Neonian Baptistery (UNESCO Site)

Also known as the Orthodox Baptistery to highlight the severance from the Arian heretics, the Neonian Baptistery is the oldest monumental building in the city of Ravenna. Built at the end of the 4th century, the Baptistery takes its name from the bishop Neon. As soon as one enters the simple brick octagonal structure, his or her eye is drawn to the splendid mosaic of the dome. The interior also features a number of surviving stucco and marble decorations.

Oratory of S. Andrea - Archiepiscopal Chapel (UNESCO Site)

A unique Orthodox monument built during the reign of Theodoric, the Archiepiscopal or Archbishop’s Chapel, also known as the Chapel of St. Andrew, was the private Episcopalian oratory of Ravenna.

The chapel is built in the shape of a cross, with a marble vestibule at the bottom and extraordinarily rich and unique mosaics at the top with an anti-Arian message: the Glorification of Christ and the representations of the Martyrs.

The Mausoleum of Galla Placidia (UNESCO Site)

This is an imperial building with the function of mausoleum, built around 426 and originally connected by a portico to the church of Santa Croce, of which there are few surviving remains. It has an irregular Latin cross shape and is adorned with splendid mosaics, the oldest in Ravenna. The realistic rendition of the figures – so unlike the hieratic figures of the Eastern-Byzantine style – is attributable to Western-Roman artists.

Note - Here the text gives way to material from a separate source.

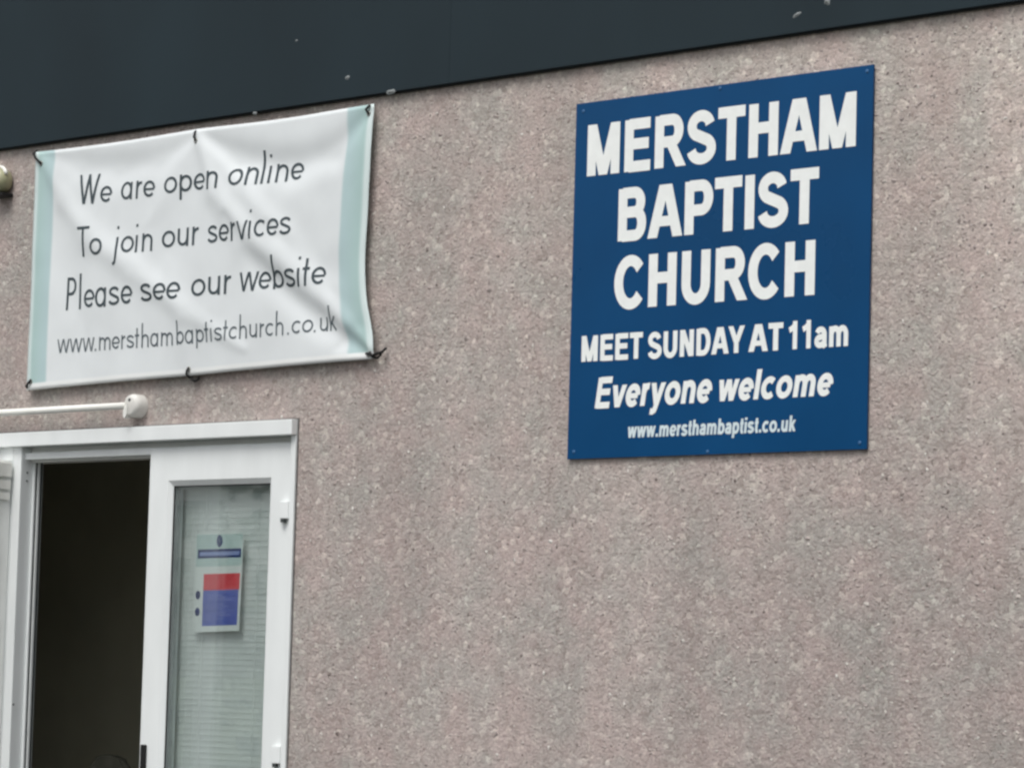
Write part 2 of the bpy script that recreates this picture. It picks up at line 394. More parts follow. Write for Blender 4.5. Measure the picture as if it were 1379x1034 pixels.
bm = bmesh.new(); box(bm, DX0, DX1 + .0065, -.004, -.0003, zt + .0004, zt + .006); from_bm('sealant', bm, M_SEALANT, DF)
for (px, py) in ((28.5, 637), (28.5, 648)):
    c = W(px, py, 0.035); c.x = XO
    bm = bmesh.new(); bmesh.ops.create_icosphere(bm, subdivisions=2, radius=.0045, matrix=Matrix.Translation((XO, 0.018 + .005, c.z)))
    from_bm('screw', bm, M_SEAL, DF, True)
bm = bmesh.new(); bmesh.ops.create_icosphere(bm, subdivisions=2, radius=.0045, matrix=Matrix.Translation(W(18, 948, FF)))
from_bm('screw', bm, M_SEAL, DF, True)
# fixed side light left of the open leaf
XS = XO - .056
bm = bmesh.new(); ring(bm, DX0 + .001, XS, .02, zt - TW - .001, [(0, FF), (.06, FF), (.075, .0), (.075, .05), (0, .05)])
SLT = from_bm('side_light_frame', bm, M_UPVC, DF)

def glass_mat():
    m = bpy.data.materials.new('clear_glass'); m.use_nodes = True
    n = m.node_tree; n.nodes.remove(n.nodes['Principled BSDF']); out = n.nodes['Material Output']
    t = n.nodes.new('ShaderNodeBsdfTransparent'); t.inputs[0].default_value = (.966, .980, .977, 1)
    g = n.nodes.new('ShaderNodeBsdfGlossy'); g.inputs['Roughness'].default_value = 0.01
    f = n.nodes.new('ShaderNodeFresnel'); 
    ge = n.nodes.new('ShaderNodeNewGeometry'); io = n.nodes.new('ShaderNodeMapRange')   # the thin pane does not bend the ray, so the index is turned over on its back faces
    io.inputs[3].default_value = 1.72; io.inputs[4].default_value = 1 / 1.72
    n.links.new(ge.outputs['Backfacing'], io.inputs[0]); n.links.new(io.outputs[0], f.inputs['IOR'])
    nb = n.nodes.new('ShaderNodeTexNoise'); nb.inputs['Scale'].default_value = 2.5
    bp = n.nodes.new('ShaderNodeBump'); bp.inputs['Distance'].default_value = 0.0012; bp.inputs['Strength'].default_value = .5
    n.links.new(nb.outputs[0], bp.inputs['Height']); n.links.new(bp.outputs[0], g.inputs['Normal'])
    mx = n.nodes.new('ShaderNodeMixShader'); n.links.new(f.outputs[0], mx.inputs[0])
    n.links.new(t.outputs[0], mx.inputs[1]); n.links.new(g.outputs[0], mx.inputs[2]); n.links.new(mx.outputs[0], out.inputs[0])
    return m
M_GLASS = glass_mat()
bm = bmesh.new(); box(bm, DX0 + .07, XS - .07, .02, .024, .09, zt - TW - .07); from_bm('glass_pane', bm, M_GLASS, DF)

# closed right leaf
LX0 = W(195, 800, LF).x; LX1 = XJ - .003
LZ1 = zt - TW - .026; LZ0 = .024
gx0 = W(225, 800, LF).x; gx1 = W(359, 700, LF).x; gz1 = W(300, 652, LF).z
print('leaf', LX0, LX1, gx0, gx1, LZ1, gz1)
LFR = bpy.data.objects
def leaf_mesh(name, x0, x1, z0, z1, ix0, ix1, iz0, iz1, y, th, m, parent):
    """mitred hollow leaf: flat face, sloping glazing bead, square back"""
    prof = [(0.0, y + .004), (.04, y), (.86, y), (1.0, y + .014), (1.0, y + th), (0.0, y + th)]
    bm = bmesh.new(); loops = []
    for f, yy in prof:
        a = x0 + (ix0 - x0) * f; b = x1 + (ix1 - x1) * f; c = z0 + (iz0 - z0) * f; d = z1 + (iz1 - z1) * f
        loops.append([bm.verts.new(p) for p in ((a, yy, c), (b, yy, c), (b, yy, d), (a, yy, d))])
    for i in range(len(loops)):
        A, C_ = loops[i], loops[(i + 1) % len(loops)]
        for k in range(4): bm.faces.new((A[k], A[(k + 1) % 4], C_[(k + 1) % 4], C_[k]))
    return from_bm(name, bm, m, parent)
LEAF = leaf_mesh('door_leaf', LX0, LX1, LZ0, LZ1, gx0, gx1, .30, gz1, LF, .066, M_UPVC, B)
LEAF['label'] = 'closed right door leaf with a glazed pane'
bm = bmesh.new(); box(bm, LX0 - .012, LX0 - .0005, LF + .02, LF + .06, LZ0 + .01, LZ1 - .01); from_bm('gasket', bm, M_BLACK, LEAF)
bm = bmesh.new(); ring(bm, gx0 - .0005, gx1 + .0005, .2995, gz1 + .0005, [(0, LF + .017), (.004, LF + .017), (.004, LF + .022), (0, LF + .022)]); from_bm('gasket', bm, M_BLACK, LEAF)
GY1, GY2 = LF + .024, LF + .046
bm = bmesh.new(); box(bm, gx0 + .0006, gx1 - .0006, GY1, GY1 + .004, .301, gz1 - .0006); from_bm('glass_pane', bm, M_GLASS, LEAF)
bm = bmesh.new(); box(bm, gx0 + .0006, gx1 - .0006, GY2, GY2 + .004, .301, gz1 - .0006); from_bm('glass_pane', bm, M_GLASS, LEAF)
bm = bmesh.new(); ring(bm, gx0 + .0008, gx1 - .0008, .302, gz1 - .001, [(0, GY1 + .005), (.009, GY1 + .005), (.009, GY2 - .001), (0, GY2 - .001)]); from_bm('spacer_bar', bm, M_ALU, LEAF)
for (py, zz) in ((688, 0), (1016, 0)):
    c = W(371 if py < 800 else 364, py, LF)
    bm = bmesh.new()
    box(bm, XJ - .052, XJ - .0005, LF - .017, LF - .0005, c.z - .030, c.z + .036, .004)
    h = from_bm('hinge', bm, M_UPVC, LEAF)
    bm = bmesh.new(); tube(bm, [(XJ - .034, LF - .010, c.z - .0305), (XJ - .034, LF - .010, c.z - .044)], .011, 12)
    h2 = from_bm('hinge', bm, M_SEAL, LEAF)
hc = W(192.5, 1002, LF - .01)
bm = bmesh.new(); box(bm, hc.x - .014, hc.x + .014, LF - .012, LF - .0005, hc.z - .235, hc.z, .005)
HP = from_bm('handle', bm, M_BLACK, LEAF)
bm = bmesh.new(); tube(bm, [(hc.x + .004, LF - .013, hc.z - .16), (hc.x + .004, LF - .05, hc.z - .16), (hc.x + .02, LF - .055, hc.z - .162), (hc.x + .12, LF - .055, hc.z - .166)], .009, 10)
from_bm('handle', bm, M_BLACK, LEAF, True)

# open left leaf, swung out square to the wall
OX = W(12, 800, 0).x
bm = bmesh.new()
prof_w = 1.06
def open_leaf():
    y1, y0 = FF - .004, FF - .004 - prof_w
    zz0, zz1 = .024, W(8, 619, FF - .05).z
    iy0, iy1, iz0, iz1 = y0 + .115, y1 - .115, .30, zz1 - .13
    prof = [(0.0, 0), (.86, 0), (1.0, -.014), (1.0, -.06), (0.0, -.06)]
    bm = bmesh.new(); loops = []
    for f, dx in prof:
        a = y0 + (iy0 - y0) * f; b = y1 + (iy1 - y1) * f; c = zz0 + (iz0 - zz0) * f; d = zz1 + (iz1 - zz1) * f
        loops.append([bm.verts.new(p) for p in ((OX + dx, a, c), (OX + dx, b, c), (OX + dx, b, d), (OX + dx, a, d))])
    for i in range(len(loops)):
        A, C_ = loops[i], loops[(i + 1) % len(loops)]
        for k in range(4): bm.faces.new((A[k], A[(k + 1) % 4], C_[(k + 1) % 4], C_[k]))
    o = from_bm('door_leaf', bm, M_UPVC2, B); o['label'] = 'left door leaf swung open, seen at the edge of the photo'
    bm = bmesh.new(); box(bm, OX - .034, OX - .030, iy0 + .001, iy1 - .001, iz0 + .001, iz1 - .001); from_bm('glass_pane', bm, M_GLASS, o)
    # three ribbed knuckles of the top hinge
    for k, (ya, yb) in enumerate(((622, 642), (646, 659), (662, 673))):
        za, zb = W(6, ya, FF - .05).z, W(6, yb, FF - .05).z
        bm = bmesh.new(); tube(bm, [(OX + .004, y1 - .022, zb), (OX + .004, y1 - .022, za)], .0, 8) if False else box(bm, OX + .0005, OX + .020 - .004 * k, y1 - .16, y1 - .01, zb, za, .005)
        from_bm('hinge', bm, M_RAIL, o)
    return o
open_leaf()

# ------------------------------------------------------------------ inside: blind, chair
BL = thing('venetian_blind', 'pale venetian blind with narrow slats hanging behind the door glass', 'blind', (gx0 + .3, LF + .078, gz1 + .02))
by = LF + .078
bm = bmesh.new(); box(bm, gx0 - .012, gx1 + .05, by - .015, by + .02, gz1 - .0, gz1 + .035, .002); from_bm('head_rail', bm, M_BLIND, BL)
bm = bmesh.new(); z = gz1 - .02
random.seed(9)
while z > .32:
    t = rad(88 + random.uniform(-.8, .8)); hw = .0125; n = 4; prev = None
    for k in range(n + 1):
        s_ = -hw + 2 * hw * k / n; bow = .0008 * (1 - (s_ / hw) ** 2)
        yy = by + s_ * math.cos(t) + bow * math.sin(t); zz = z + s_ * math.sin(t) + bow * math.cos(t)
        cur = [bm.verts.new((gx0 - .010, yy, zz)), bm.verts.new((gx1 + .047, yy, zz + random.uniform(-.0003, .0003)))]
        if prev: bm.faces.new((prev[0], prev[1], cur[1], cur[0]))
        prev = cur
    z -= .0228
o = from_bm('slats', bm, M_BLIND, BL); o.name = 'slat'; o['kind'] = 'stuff'
sm = o.modifiers.new('s', 'SOLIDIFY'); sm.thickness = .0006
bm = bmesh.new(); box(bm, gx0 - .010, gx1 + .048, by - .012, by + .012, .29, .305, .002); from_bm('bottom_rail', bm, M_BLIND, BL)
for fx in (.25, .8):
    xx = gx0 + (gx1 - gx0) * fx
    bm = bmesh.new(); tube(bm, [(xx, by - .014, gz1), (xx, by - .014, .30)], .0011, 6); from_bm('cord', bm, M_BLIND, BL)

# dark upholstered chair back seen in the doorway
cp = W(147, 1040, 1.0)
CH = thing('chair', 'dark rounded chair back in the gloom of the open doorway', 'chair', (cp.x, 1.0, .02))
zc = W(147, 1016, 1.0).z
bm = bmesh.new()
out = [(.155 * math.cos(rad(a)), .11 * math.sin(rad(a)) - .11) for a in range(0, 181, 12)] + [(-.14, -.36), (-.10, -.42), (.10, -.42), (.14, -.36)]
fr = [bm.verts.new((cp.x + x, .985, zc + z)) for x, z in out]; bk_ = [bm.verts.new((cp.x + x, 1.03, zc + z)) for x, z in out]
bm.faces.new(fr); bm.faces.new(bk_[::-1])
for i in range(len(out)): bm.faces.new((fr[i], fr[(i + 1) % len(out)], bk_[(i + 1) % len(out)], bk_[i]))
bmesh.ops.bevel(bm, geom=[e for e in bm.edges if abs(e.verts[0].co.y - e.verts[1].co.y) < 1e-4], offset=.014, segments=3, affect='EDGES')
from_bm('backrest', bm, M_CHAIR, CH)
bm = bmesh.new(); box(bm, cp.x - .20, cp.x + .20, .62, 1.02, .44, .50, .02); from_bm('seat', bm, M_CHAIR, CH)
for sx in (-1, 1):
    for yy in (.65, 1.0):
        bm = bmesh.new(); tube(bm, [(cp.x + sx * .18, yy, .0205), (cp.x + sx * .17, yy, .44)], .012, 8); from_bm('leg', bm, M_BLACK, CH)
    bm = bmesh.new(); tube(bm, [(cp.x + sx * .08, 1.0, .50), (cp.x + sx * .08, 1.0, zc - .40)], .012, 8); from_bm('upright', bm, M_BLACK, CH)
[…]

Domus dei Tappeti di Pietra

The Domus dei Tappeti di Pietra, or ‘house of stone carpets’, is a small 6th century Byzantine palace with fourteen rooms and three courtyards. It may have belonged to a functionary of the court of Ravenna. It was discovered in 1993. All the rooms of the building were paved with marble tarsia or covered with mosaics having a refined geometry and inserts of figures in polychrome tesserae. The mosaics can be visited from inside the Church of Saint Euphemia.